• TASK TO COMPLETE
In the entries that follow, how many lines contain "picture"? Answer with the number only.

• INFORMATION SHOWN
begin

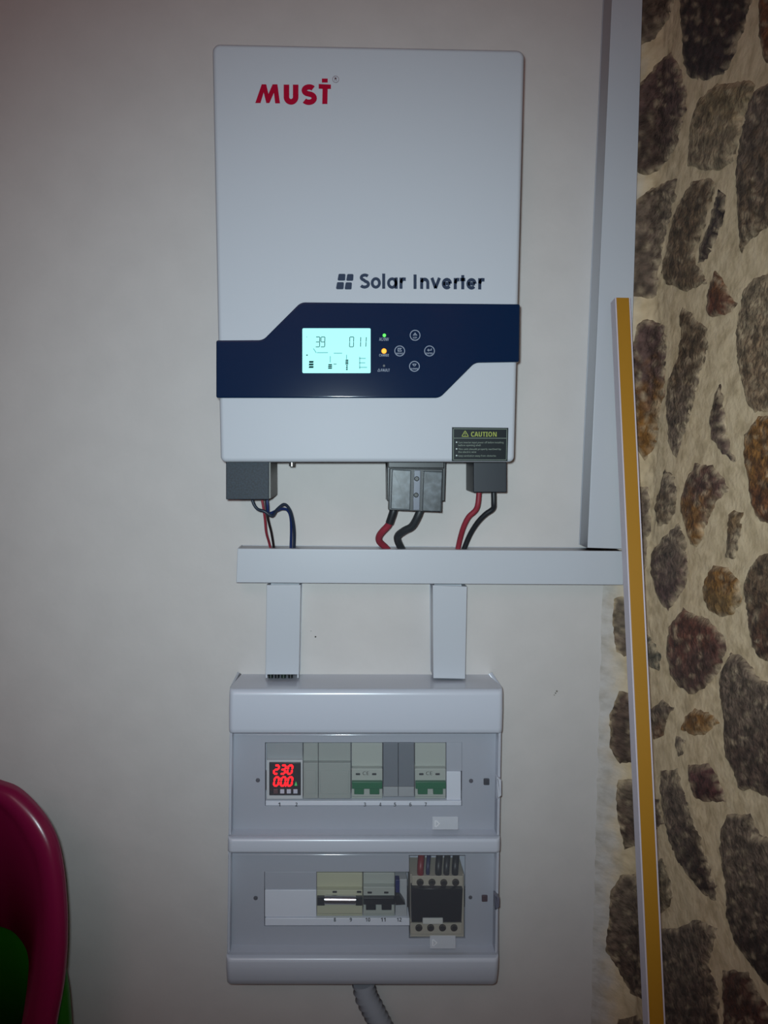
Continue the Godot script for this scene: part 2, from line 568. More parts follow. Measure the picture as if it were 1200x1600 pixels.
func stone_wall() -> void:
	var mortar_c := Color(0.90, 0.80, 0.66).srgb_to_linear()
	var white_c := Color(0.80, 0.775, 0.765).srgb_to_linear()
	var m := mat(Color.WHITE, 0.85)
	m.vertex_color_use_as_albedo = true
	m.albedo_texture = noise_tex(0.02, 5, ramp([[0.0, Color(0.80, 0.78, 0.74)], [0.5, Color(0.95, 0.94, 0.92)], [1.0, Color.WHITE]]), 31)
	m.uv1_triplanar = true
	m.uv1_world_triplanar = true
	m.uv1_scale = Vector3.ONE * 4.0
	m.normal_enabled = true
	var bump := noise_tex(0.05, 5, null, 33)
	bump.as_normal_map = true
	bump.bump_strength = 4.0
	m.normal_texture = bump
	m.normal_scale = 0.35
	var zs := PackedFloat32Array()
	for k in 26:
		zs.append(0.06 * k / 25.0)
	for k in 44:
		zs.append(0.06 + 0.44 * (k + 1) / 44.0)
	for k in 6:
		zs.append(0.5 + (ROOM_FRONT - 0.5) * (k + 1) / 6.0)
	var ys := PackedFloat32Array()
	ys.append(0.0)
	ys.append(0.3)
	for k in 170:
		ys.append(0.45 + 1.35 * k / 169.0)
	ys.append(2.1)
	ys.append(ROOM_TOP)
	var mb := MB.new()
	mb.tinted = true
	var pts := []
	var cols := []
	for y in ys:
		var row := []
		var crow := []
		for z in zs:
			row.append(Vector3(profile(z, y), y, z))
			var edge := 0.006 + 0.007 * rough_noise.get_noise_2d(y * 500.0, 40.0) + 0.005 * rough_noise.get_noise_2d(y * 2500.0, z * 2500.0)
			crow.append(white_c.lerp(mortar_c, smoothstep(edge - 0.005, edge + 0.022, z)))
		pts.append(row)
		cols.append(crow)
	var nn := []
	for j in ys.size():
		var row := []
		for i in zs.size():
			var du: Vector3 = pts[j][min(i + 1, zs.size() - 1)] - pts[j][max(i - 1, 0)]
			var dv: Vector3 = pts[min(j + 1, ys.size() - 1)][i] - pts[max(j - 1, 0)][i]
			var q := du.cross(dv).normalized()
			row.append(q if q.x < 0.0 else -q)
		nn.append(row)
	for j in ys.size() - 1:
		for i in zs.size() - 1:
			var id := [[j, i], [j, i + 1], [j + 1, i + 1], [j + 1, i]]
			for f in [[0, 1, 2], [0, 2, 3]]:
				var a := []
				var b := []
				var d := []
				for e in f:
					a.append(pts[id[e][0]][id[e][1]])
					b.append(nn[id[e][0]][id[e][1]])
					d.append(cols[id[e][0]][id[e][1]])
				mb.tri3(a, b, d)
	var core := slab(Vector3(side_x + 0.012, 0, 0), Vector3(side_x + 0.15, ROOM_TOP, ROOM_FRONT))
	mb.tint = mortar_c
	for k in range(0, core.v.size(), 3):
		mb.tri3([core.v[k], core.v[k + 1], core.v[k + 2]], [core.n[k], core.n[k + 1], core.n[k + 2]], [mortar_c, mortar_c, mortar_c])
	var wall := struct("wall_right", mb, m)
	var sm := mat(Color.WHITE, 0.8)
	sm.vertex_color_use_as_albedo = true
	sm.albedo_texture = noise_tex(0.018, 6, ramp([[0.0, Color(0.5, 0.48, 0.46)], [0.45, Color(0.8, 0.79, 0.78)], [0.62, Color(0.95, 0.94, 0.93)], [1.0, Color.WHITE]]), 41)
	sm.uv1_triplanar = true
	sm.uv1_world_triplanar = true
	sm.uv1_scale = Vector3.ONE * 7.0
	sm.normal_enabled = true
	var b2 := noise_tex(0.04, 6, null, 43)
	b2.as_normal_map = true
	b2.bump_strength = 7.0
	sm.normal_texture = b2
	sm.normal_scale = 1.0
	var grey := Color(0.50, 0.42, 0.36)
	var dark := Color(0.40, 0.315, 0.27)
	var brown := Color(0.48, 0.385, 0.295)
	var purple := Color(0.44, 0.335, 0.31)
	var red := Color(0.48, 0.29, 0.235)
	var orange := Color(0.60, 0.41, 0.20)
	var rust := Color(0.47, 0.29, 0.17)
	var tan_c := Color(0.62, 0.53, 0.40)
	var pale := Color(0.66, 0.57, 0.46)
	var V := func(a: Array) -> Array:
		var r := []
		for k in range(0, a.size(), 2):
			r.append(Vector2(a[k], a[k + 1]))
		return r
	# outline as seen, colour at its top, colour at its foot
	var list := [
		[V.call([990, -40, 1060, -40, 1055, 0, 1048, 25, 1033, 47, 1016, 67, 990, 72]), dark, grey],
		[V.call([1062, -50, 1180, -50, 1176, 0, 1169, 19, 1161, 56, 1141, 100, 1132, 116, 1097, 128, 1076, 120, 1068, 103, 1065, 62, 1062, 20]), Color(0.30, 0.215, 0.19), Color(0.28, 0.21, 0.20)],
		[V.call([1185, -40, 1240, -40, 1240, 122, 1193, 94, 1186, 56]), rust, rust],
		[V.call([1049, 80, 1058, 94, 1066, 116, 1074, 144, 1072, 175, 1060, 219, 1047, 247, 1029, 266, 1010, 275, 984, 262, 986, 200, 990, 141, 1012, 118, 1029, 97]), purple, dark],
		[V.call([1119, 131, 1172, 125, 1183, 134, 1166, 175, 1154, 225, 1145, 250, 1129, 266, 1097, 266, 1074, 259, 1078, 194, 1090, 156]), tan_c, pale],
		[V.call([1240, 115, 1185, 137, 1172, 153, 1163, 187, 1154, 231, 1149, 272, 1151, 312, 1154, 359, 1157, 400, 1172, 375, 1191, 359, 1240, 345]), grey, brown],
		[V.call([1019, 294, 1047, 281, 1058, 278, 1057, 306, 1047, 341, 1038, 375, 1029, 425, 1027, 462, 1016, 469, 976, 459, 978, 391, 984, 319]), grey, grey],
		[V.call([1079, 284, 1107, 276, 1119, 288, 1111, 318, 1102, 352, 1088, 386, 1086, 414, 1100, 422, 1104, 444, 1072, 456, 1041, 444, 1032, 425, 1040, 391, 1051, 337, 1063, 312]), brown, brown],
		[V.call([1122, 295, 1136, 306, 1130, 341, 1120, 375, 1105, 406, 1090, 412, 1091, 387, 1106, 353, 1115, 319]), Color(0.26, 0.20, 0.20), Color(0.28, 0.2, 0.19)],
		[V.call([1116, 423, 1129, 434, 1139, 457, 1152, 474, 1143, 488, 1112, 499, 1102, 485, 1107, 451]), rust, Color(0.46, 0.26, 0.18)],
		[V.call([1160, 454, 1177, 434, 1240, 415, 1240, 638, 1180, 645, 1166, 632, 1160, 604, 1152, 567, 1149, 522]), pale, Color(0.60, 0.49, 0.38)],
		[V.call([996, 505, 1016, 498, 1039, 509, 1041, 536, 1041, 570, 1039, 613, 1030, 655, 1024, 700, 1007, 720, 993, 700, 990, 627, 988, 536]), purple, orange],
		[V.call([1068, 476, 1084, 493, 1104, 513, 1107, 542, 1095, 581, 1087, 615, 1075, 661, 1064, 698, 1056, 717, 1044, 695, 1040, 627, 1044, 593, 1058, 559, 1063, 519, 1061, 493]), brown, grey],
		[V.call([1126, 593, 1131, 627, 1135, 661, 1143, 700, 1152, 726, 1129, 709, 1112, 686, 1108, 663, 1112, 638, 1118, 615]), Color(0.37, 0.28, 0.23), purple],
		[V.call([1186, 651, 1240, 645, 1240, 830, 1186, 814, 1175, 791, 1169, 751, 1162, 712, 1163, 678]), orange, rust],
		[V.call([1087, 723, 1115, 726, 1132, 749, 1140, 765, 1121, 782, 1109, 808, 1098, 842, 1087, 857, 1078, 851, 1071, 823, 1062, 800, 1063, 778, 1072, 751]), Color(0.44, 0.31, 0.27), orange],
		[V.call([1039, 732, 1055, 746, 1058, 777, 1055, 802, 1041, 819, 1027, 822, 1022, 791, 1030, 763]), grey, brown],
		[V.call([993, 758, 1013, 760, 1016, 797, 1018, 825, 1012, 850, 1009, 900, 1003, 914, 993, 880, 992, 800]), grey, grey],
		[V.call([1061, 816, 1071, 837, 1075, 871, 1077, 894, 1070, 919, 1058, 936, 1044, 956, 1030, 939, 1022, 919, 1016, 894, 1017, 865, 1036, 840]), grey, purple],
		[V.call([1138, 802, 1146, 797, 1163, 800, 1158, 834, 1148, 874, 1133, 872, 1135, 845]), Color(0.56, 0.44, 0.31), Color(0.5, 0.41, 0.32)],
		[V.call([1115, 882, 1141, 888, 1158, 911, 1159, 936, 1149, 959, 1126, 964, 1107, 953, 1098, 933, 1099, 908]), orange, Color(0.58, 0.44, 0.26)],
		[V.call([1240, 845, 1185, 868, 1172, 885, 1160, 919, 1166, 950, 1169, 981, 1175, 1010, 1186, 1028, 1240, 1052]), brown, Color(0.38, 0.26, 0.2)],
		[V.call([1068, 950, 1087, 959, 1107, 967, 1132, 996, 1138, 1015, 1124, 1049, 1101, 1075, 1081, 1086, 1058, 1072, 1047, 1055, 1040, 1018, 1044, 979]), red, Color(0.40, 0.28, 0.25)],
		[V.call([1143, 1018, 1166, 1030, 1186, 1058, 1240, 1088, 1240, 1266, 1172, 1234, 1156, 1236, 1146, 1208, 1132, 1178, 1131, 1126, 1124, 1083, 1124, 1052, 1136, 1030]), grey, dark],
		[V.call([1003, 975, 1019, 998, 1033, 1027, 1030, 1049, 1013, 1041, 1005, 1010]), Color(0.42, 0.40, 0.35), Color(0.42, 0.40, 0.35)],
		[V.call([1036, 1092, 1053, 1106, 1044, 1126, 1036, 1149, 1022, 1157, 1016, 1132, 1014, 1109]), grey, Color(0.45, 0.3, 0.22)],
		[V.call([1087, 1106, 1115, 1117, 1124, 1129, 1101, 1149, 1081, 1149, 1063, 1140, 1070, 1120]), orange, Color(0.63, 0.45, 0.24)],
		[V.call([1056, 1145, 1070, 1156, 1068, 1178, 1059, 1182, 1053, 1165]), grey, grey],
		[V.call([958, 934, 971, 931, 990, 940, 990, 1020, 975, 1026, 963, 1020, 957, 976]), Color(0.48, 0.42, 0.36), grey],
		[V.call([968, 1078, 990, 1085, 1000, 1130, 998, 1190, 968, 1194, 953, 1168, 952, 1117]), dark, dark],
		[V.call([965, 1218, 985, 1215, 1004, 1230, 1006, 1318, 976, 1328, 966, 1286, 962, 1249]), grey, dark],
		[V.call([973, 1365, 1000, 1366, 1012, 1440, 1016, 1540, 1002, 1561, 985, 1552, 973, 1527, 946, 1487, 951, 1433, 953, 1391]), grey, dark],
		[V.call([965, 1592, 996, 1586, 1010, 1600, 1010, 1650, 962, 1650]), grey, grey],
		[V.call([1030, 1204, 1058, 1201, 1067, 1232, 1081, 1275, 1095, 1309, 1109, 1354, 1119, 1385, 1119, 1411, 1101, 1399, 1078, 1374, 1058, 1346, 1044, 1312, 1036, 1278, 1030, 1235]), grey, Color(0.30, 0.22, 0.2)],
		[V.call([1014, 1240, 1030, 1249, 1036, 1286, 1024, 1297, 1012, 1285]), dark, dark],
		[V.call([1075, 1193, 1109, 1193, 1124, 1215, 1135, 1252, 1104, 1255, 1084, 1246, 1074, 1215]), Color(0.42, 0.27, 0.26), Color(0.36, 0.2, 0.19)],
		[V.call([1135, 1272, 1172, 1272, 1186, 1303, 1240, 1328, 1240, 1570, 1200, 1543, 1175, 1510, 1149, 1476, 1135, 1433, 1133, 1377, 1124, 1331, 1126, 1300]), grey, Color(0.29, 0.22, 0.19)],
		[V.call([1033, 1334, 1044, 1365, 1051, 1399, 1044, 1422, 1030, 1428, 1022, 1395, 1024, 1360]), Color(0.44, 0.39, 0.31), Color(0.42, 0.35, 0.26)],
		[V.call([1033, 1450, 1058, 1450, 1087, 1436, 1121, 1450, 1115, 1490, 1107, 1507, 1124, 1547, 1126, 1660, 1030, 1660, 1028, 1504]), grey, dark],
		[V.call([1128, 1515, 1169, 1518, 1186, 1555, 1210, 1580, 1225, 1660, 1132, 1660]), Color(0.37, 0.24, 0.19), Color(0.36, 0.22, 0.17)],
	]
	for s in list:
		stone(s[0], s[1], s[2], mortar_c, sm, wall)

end
begin

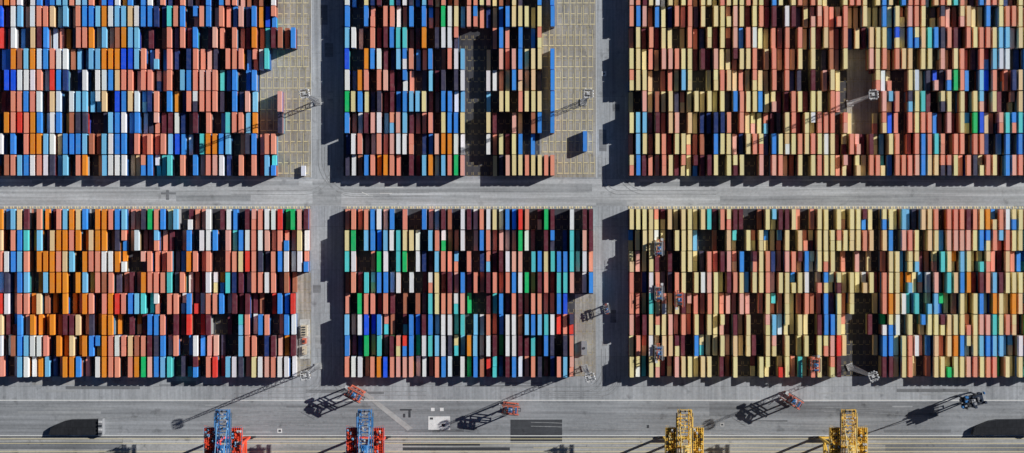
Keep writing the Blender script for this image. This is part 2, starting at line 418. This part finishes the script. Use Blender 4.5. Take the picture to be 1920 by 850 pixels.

end
begin

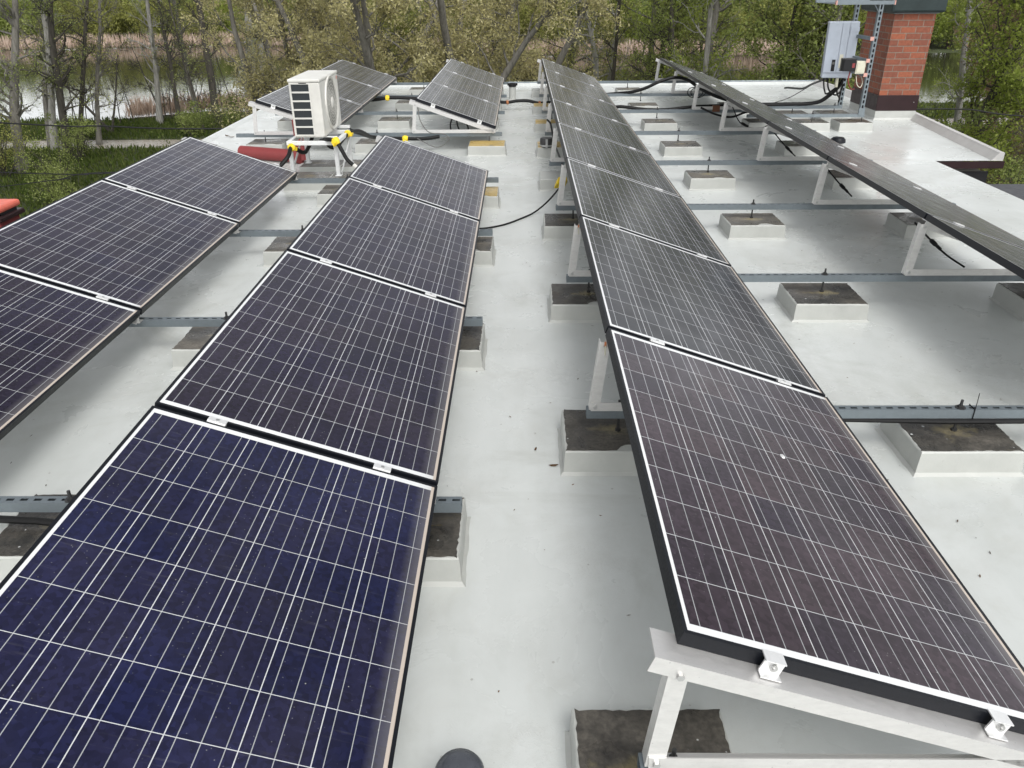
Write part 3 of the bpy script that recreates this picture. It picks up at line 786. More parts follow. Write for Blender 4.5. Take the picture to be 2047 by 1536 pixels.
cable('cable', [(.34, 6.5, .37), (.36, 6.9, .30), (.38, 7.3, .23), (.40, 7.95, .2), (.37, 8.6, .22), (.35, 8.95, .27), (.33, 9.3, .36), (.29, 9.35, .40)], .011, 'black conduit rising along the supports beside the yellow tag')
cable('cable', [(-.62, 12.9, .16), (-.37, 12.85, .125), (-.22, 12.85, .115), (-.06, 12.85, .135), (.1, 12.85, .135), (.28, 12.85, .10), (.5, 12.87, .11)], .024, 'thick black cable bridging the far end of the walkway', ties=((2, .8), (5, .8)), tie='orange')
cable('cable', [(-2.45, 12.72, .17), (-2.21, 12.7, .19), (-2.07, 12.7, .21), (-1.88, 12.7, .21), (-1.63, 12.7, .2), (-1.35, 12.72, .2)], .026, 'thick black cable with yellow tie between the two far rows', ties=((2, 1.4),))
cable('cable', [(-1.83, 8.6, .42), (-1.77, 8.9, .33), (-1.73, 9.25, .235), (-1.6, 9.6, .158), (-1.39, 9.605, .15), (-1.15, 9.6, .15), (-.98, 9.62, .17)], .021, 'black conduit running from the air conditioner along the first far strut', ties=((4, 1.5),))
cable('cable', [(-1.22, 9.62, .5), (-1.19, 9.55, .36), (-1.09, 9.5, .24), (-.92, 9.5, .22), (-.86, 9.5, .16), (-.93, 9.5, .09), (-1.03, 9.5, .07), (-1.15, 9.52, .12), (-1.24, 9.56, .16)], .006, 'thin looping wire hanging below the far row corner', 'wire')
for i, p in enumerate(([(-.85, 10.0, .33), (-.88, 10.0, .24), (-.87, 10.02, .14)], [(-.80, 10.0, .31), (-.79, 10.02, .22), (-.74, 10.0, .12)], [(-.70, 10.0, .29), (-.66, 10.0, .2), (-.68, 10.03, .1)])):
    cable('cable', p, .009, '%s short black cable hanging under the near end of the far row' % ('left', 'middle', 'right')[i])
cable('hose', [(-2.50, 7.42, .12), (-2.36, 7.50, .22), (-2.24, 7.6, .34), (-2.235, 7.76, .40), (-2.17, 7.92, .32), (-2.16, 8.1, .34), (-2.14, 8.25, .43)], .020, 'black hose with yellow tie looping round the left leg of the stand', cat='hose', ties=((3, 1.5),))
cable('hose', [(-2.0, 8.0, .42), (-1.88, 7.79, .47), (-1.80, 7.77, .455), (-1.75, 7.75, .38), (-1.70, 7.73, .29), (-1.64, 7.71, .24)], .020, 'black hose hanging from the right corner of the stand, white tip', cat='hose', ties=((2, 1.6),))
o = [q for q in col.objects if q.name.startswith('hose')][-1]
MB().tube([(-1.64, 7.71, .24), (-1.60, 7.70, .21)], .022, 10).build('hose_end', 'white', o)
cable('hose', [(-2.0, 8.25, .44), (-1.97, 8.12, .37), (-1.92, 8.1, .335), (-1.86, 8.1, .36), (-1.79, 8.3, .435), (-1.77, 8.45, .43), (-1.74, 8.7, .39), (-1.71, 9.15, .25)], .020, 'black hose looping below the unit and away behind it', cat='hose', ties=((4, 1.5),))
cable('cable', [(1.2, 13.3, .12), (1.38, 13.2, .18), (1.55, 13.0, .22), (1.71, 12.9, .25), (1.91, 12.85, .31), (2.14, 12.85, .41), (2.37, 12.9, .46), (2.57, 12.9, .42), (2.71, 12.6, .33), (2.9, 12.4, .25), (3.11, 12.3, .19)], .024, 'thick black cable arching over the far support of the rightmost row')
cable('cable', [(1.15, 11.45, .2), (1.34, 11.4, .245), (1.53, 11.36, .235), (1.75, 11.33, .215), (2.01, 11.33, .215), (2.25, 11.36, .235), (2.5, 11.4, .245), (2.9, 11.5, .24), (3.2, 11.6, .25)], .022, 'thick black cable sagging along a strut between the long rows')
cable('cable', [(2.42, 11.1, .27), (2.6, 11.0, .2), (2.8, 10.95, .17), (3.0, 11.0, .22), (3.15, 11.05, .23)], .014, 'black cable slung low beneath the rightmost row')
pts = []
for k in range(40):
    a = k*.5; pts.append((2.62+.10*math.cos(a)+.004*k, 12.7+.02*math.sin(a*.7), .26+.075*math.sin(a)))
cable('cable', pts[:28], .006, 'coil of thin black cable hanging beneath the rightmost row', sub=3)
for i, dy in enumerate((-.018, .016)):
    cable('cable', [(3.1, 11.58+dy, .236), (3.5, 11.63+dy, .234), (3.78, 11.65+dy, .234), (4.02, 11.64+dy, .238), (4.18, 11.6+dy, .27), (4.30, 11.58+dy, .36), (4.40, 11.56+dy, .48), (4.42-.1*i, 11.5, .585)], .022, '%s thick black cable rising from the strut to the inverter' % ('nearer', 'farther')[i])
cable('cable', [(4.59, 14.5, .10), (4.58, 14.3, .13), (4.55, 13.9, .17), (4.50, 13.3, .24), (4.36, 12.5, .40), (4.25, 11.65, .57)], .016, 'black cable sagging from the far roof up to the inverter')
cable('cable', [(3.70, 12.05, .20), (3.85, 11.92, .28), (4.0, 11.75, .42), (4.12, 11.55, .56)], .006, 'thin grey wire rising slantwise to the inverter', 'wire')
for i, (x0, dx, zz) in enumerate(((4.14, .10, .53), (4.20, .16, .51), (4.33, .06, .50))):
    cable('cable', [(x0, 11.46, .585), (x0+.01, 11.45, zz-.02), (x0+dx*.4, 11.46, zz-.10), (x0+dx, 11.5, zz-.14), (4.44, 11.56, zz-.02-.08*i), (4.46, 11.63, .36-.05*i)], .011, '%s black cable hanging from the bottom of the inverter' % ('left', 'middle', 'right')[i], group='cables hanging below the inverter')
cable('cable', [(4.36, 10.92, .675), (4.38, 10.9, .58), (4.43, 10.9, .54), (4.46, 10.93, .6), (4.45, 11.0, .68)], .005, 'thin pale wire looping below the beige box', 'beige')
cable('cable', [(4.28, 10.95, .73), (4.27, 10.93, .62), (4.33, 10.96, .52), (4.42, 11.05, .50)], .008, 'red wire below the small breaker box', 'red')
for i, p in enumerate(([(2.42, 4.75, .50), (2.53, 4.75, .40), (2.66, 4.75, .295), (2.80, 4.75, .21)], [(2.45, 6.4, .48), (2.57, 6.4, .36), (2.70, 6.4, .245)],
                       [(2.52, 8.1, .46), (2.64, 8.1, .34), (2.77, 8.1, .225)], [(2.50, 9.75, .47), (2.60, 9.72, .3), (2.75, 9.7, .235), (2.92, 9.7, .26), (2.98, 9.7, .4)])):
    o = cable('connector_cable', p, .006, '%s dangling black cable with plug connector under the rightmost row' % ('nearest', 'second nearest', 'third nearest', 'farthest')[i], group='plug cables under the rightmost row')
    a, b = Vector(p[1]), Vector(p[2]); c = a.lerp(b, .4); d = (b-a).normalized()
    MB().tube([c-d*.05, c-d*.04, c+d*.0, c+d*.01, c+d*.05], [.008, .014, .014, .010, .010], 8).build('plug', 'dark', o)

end

• ANSWER TO THIS TASK
3